§ WHAT NEEDS TO BE DONE
Leave out the images; return the rest of the data exactly.

§ SOURCE DATA
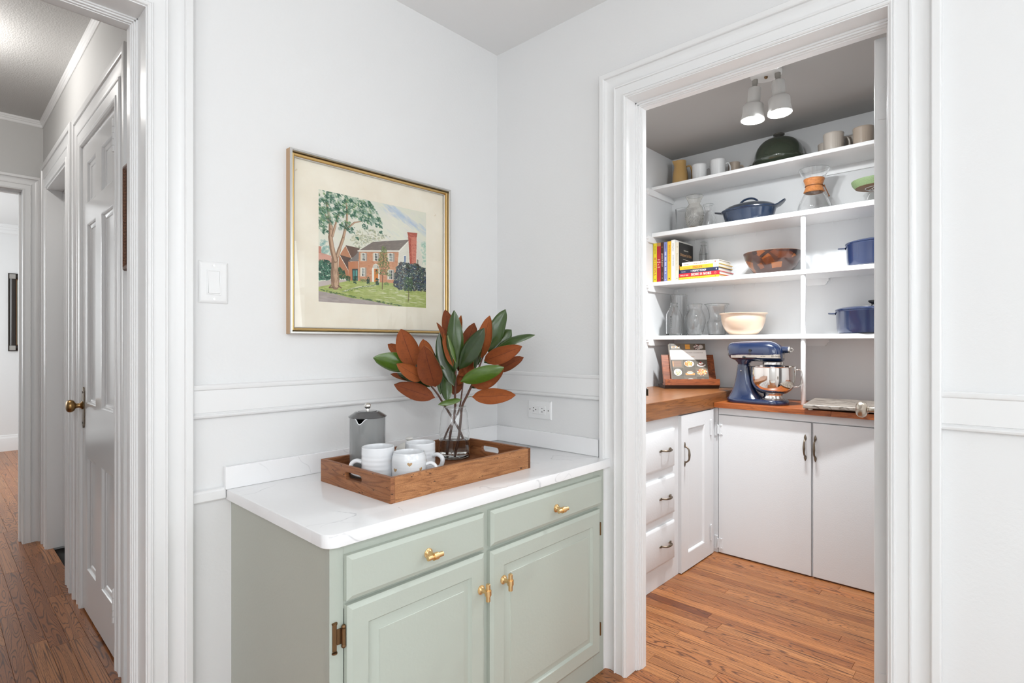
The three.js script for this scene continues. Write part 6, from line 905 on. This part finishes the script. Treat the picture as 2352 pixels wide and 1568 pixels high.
  part('bowl_handle', loft([[0.108, 0.188], [0.125, 0.19], [0.136, 0.183], [0.1395, 0.165], [0.138, 0.135], [0.132, 0.108], [0.122, 0.0985], [0.1, 0.0975]].map(([z, y], i, A) => { const [pz, py] = A[Math.max(0, i - 1)], [nz, ny] = A[Math.min(A.length - 1, i + 1)], d = Math.hypot(nz - pz, ny - py), ty = (ny - py) / d, tz = (nz - pz) / d; return superEllipse(0.0105, 0.0022, 3, 16).map(([a, b]) => [a, y + b * tz, z - b * ty]); }), true, 50).rotateY(0.25).translate(0, 0, 0.094), M.steel, t);
}

// ---------------------------------------------------------------- hall: lamp and pictures
{
  const t = thing('hall_ceiling_lamp', 'round flush glass ceiling lamp in the hall, just out of view', 'ceiling light', [0.0, 2.486, -3.2]);
  part('canopy', lathe([[0, 0], [0.15, 0], [0.152, -0.012], [0.14, -0.03], [0, -0.03]], 48), M.nickel, t);
  part('lamp_globe', lathe(smooth([[0.135, -0.03], [0.14, -0.06], [0.118, -0.1], [0.06, -0.125], [0.004, -0.13]], 24), 48), std({ color: 0xffffff, emissive: lin(1, 0.95, 0.88), emissiveIntensity: 2.4, roughness: 0.4 }), t);
  const l = new THREE.PointLight(WARM, HALL_LAMP, 0, 2); l.name = 'lamp_glow'; l.position.set(0, -0.09, 0); l.castShadow = true; l.shadow.radius = 3; t.add(l);
}
{
  const carve = tex(256, 64, (u, v, x, y) => { const n = Math.abs(Math.sin(u * 50 + Math.sin(v * 9) * 2)) * 0.6 + 0.4 * noiseB(x * 0.12, y * 0.2); return [92 + 50 * n, 62 + 34 * n, 46 + 24 * n]; }, [6, 30]), cb = tex(256, 256, (u, v, x, y) => { const n = 128 + 90 * Math.sin(x * 0.2 + 2 * noiseA(x * 0.05, y * 0.05)) * Math.sin(y * 0.2) ; return [n, n, n]; }, [1 / 0.06, 1 / 0.06], false);
  const t = thing('carved_picture', 'carved brown wooden picture frame seen edge on beside the hall door', 'picture', [HX, 1.58, -1.985], -Math.PI / 2);
  part('frame', metric(casing([[0, 0.006], [0.003, 0.014], [0.008, 0.016], [0.01, 0.012], [0.018, 0.016], [0.026, 0.026], [0.034, 0.034], [0.042, 0.032], [0.045, 0.026], [0.045, 0]], -0.15, -0.128, 0.15, 0.128, false), 'y'), std({ map: carve, bumpMap: cb, bumpScale: 0.003, roughness: 0.45 }), t);
  part('print', box(0.305, 0.26, 0.003, 0, 0, 0.005), std({ color: lin(0.22, 0.2, 0.18), roughness: 0.6 }), t); part('picture_glass', box(0.305, 0.26, 0.0015, 0, 0, 0.009), M.pane, t);
  const u = thing('far_room_picture', 'dark framed botanical print on the far room wall, cut off by the doorway', 'picture', [0.945, 1.511, -8.08]), dk = std({ color: lin(0.03, 0.024, 0.02), roughness: 0.35 });
  part('frame', casing([[0, 0.01], [0.006, 0.014], [0.01, 0.022], [0.03, 0.03], [0.04, 0.028], [0.055, 0.018], [0.058, 0.024], [0.066, 0.022], [0.068, 0]], -0.272, -0.357, 0.272, 0.357, false), dk, u); part('corner_plate', join([-1, 1].flatMap((a) => [-1, 1].map((b) => box(0.05, 0.05, 0.006, a * 0.305, b * 0.39, 0.031)))), M.steelSatin, u);
  part('frame_lip', casing([[0, 0.006], [0, 0.013], [0.008, 0.014]], -0.268, -0.353, 0.268, 0.353, false), std({ color: lin(0.22, 0.11, 0.05), roughness: 0.5 }), u);
  part('mat', box(0.545, 0.715, 0.004, 0, 0, 0.004), std({ color: lin(0.52, 0.58, 0.5), roughness: 0.9 }), u, 'pale green mat'); part('print', new THREE.PlaneGeometry(0.36, 0.52).translate(0, 0, 0.0066), std({ map: canvasTex(256, 384, (c, w, h) => { c.fillStyle = '#e6e2c8'; c.fillRect(0, 0, w, h); c.strokeStyle = '#5c5638'; c.lineWidth = 4; c.strokeRect(6, 6, w - 12, h - 12); c.strokeStyle = '#3c4a34'; c.lineWidth = 5; for (let i = 0; i < 9; i++) { c.beginPath(); c.moveTo(60, 300); c.quadraticCurveTo(40 + i * 12, 220, 20 + i * 26, 90 + (i % 3) * 40); c.stroke(); } }), roughness: 0.9 }), u);
}

{
  const t = thing('kitchen_ceiling_lamp', 'round white glass ceiling lamp of the kitchen, behind the camera', 'ceiling light', [-0.9, 2.41, 1.0]);
  part('canopy', lathe([[0, 0], [0.08, 0], [0.08, -0.02], [0.02, -0.03], [0.012, -0.17], [0, -0.17]], 40), M.nickel, t);
  part('lamp_globe', ball(0.14, 0, -0.27, 0, 32), std({ color: 0xffffff, emissive: lin(0.95, 0.98, 1), emissiveIntensity: 2.5, roughness: 0.4 }), t);
  const l = new THREE.PointLight(DAY, KITCHEN_LAMP, 0, 2); l.name = 'lamp_glow'; l.position.set(0, -0.27, 0); l.castShadow = true; l.shadow.radius = 5; t.add(l);
}

{
  const t = thing('kitchen_rug', 'large pale grey woven rug on the kitchen floor, outside the view', 'rug');
  const weave = tex(128, 128, (u, v, x, y) => { const g = 206 + ((x >> 2) + (y >> 2) & 1 ? 8 : -8) + 8 * noiseA(x * 0.2, y * 0.2); return [g, g, g - 3]; }, [1 / 0.06, 1 / 0.06]);
  part('pile', metric(rspan(-1.9, 1.2, 0, 0.009, -0.7, 2.4, 0.004), 'x'), std({ map: weave, roughness: 0.95 }), t); part('border', join([rspan(-1.93, -1.9, 0, 0.008, -0.73, 2.43, 0.003), rspan(1.2, 1.23, 0, 0.008, -0.73, 2.43, 0.003), rspan(-1.9, 1.2, 0, 0.008, -0.73, -0.7, 0.003), rspan(-1.9, 1.2, 0, 0.008, 2.4, 2.43, 0.003)]), std({ color: lin(0.6, 0.6, 0.6), roughness: 0.95 }), t);
}
renderer.render(scene, camera);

§ REPLY
The three.js script for this scene continues. Write part 6, from line 905 on. This part finishes the script. Treat the picture as 2352 pixels wide and 1568 pixels high.
  part('bowl_handle', loft([[0.108, 0.188], [0.125, 0.19], [0.136, 0.183], [0.1395, 0.165], [0.138, 0.135], [0.132, 0.108], [0.122, 0.0985], [0.1, 0.0975]].map(([z, y], i, A) => { const [pz, py] = A[Math.max(0, i - 1)], [nz, ny] = A[Math.min(A.length - 1, i + 1)], d = Math.hypot(nz - pz, ny - py), ty = (ny - py) / d, tz = (nz - pz) / d; return superEllipse(0.0105, 0.0022, 3, 16).map(([a, b]) => [a, y + b * tz, z - b * ty]); }), true, 50).rotateY(0.25).translate(0, 0, 0.094), M.steel, t);
}

// ---------------------------------------------------------------- hall: lamp and pictures
{
  const t = thing('hall_ceiling_lamp', 'round flush glass ceiling lamp in the hall, just out of view', 'ceiling light', [0.0, 2.486, -3.2]);
  part('canopy', lathe([[0, 0], [0.15, 0], [0.152, -0.012], [0.14, -0.03], [0, -0.03]], 48), M.nickel, t);
  part('lamp_globe', lathe(smooth([[0.135, -0.03], [0.14, -0.06], [0.118, -0.1], [0.06, -0.125], [0.004, -0.13]], 24), 48), std({ color: 0xffffff, emissive: lin(1, 0.95, 0.88), emissiveIntensity: 2.4, roughness: 0.4 }), t);
  const l = new THREE.PointLight(WARM, HALL_LAMP, 0, 2); l.name = 'lamp_glow'; l.position.set(0, -0.09, 0); l.castShadow = true; l.shadow.radius = 3; t.add(l);
}
{
  const carve = tex(256, 64, (u, v, x, y) => { const n = Math.abs(Math.sin(u * 50 + Math.sin(v * 9) * 2)) * 0.6 + 0.4 * noiseB(x * 0.12, y * 0.2); return [92 + 50 * n, 62 + 34 * n, 46 + 24 * n]; }, [6, 30]), cb = tex(256, 256, (u, v, x, y) => { const n = 128 + 90 * Math.sin(x * 0.2 + 2 * noiseA(x * 0.05, y * 0.05)) * Math.sin(y * 0.2) ; return [n, n, n]; }, [1 / 0.06, 1 / 0.06], false);
  const t = thing('carved_picture', 'carved brown wooden picture frame seen edge on beside the hall door', 'picture', [HX, 1.58, -1.985], -Math.PI / 2);
  part('frame', metric(casing([[0, 0.006], [0.003, 0.014], [0.008, 0.016], [0.01, 0.012], [0.018, 0.016], [0.026, 0.026], [0.034, 0.034], [0.042, 0.032], [0.045, 0.026], [0.045, 0]], -0.15, -0.128, 0.15, 0.128, false), 'y'), std({ map: carve, bumpMap: cb, bumpScale: 0.003, roughness: 0.45 }), t);
  part('print', box(0.305, 0.26, 0.003, 0, 0, 0.005), std({ color: lin(0.22, 0.2, 0.18), roughness: 0.6 }), t); part('picture_glass', box(0.305, 0.26, 0.0015, 0, 0, 0.009), M.pane, t);
  const u = thing('far_room_picture', 'dark framed botanical print on the far room wall, cut off by the doorway', 'picture', [0.945, 1.511, -8.08]), dk = std({ color: lin(0.03, 0.024, 0.02), roughness: 0.35 });
  part('frame', casing([[0, 0.01], [0.006, 0.014], [0.01, 0.022], [0.03, 0.03], [0.04, 0.028], [0.055, 0.018], [0.058, 0.024], [0.066, 0.022], [0.068, 0]], -0.272, -0.357, 0.272, 0.357, false), dk, u); part('corner_plate', join([-1, 1].flatMap((a) => [-1, 1].map((b) => box(0.05, 0.05, 0.006, a * 0.305, b * 0.39, 0.031)))), M.steelSatin, u);
  part('frame_lip', casing([[0, 0.006], [0, 0.013], [0.008, 0.014]], -0.268, -0.353, 0.268, 0.353, false), std({ color: lin(0.22, 0.11, 0.05), roughness: 0.5 }), u);
  part('mat', box(0.545, 0.715, 0.004, 0, 0, 0.004), std({ color: lin(0.52, 0.58, 0.5), roughness: 0.9 }), u, 'pale green mat'); part('print', new THREE.PlaneGeometry(0.36, 0.52).translate(0, 0, 0.0066), std({ map: canvasTex(256, 384, (c, w, h) => { c.fillStyle = '#e6e2c8'; c.fillRect(0, 0, w, h); c.strokeStyle = '#5c5638'; c.lineWidth = 4; c.strokeRect(6, 6, w - 12, h - 12); c.strokeStyle = '#3c4a34'; c.lineWidth = 5; for (let i = 0; i < 9; i++) { c.beginPath(); c.moveTo(60, 300); c.quadraticCurveTo(40 + i * 12, 220, 20 + i * 26, 90 + (i % 3) * 40); c.stroke(); } }), roughness: 0.9 }), u);
}

{
  const t = thing('kitchen_ceiling_lamp', 'round white glass ceiling lamp of the kitchen, behind the camera', 'ceiling light', [-0.9, 2.41, 1.0]);
  part('canopy', lathe([[0, 0], [0.08, 0], [0.08, -0.02], [0.02, -0.03], [0.012, -0.17], [0, -0.17]], 40), M.nickel, t);
  part('lamp_globe', ball(0.14, 0, -0.27, 0, 32), std({ color: 0xffffff, emissive: lin(0.95, 0.98, 1), emissiveIntensity: 2.5, roughness: 0.4 }), t);
  const l = new THREE.PointLight(DAY, KITCHEN_LAMP, 0, 2); l.name = 'lamp_glow'; l.position.set(0, -0.27, 0); l.castShadow = true; l.shadow.radius = 5; t.add(l);
}

{
  const t = thing('kitchen_rug', 'large pale grey woven rug on the kitchen floor, outside the view', 'rug');
  const weave = tex(128, 128, (u, v, x, y) => { const g = 206 + ((x >> 2) + (y >> 2) & 1 ? 8 : -8) + 8 * noiseA(x * 0.2, y * 0.2); return [g, g, g - 3]; }, [1 / 0.06, 1 / 0.06]);
  part('pile', metric(rspan(-1.9, 1.2, 0, 0.009, -0.7, 2.4, 0.004), 'x'), std({ map: weave, roughness: 0.95 }), t); part('border', join([rspan(-1.93, -1.9, 0, 0.008, -0.73, 2.43, 0.003), rspan(1.2, 1.23, 0, 0.008, -0.73, 2.43, 0.003), rspan(-1.9, 1.2, 0, 0.008, -0.73, -0.7, 0.003), rspan(-1.9, 1.2, 0, 0.008, 2.4, 2.43, 0.003)]), std({ color: lin(0.6, 0.6, 0.6), roughness: 0.95 }), t);
}
renderer.render(scene, camera);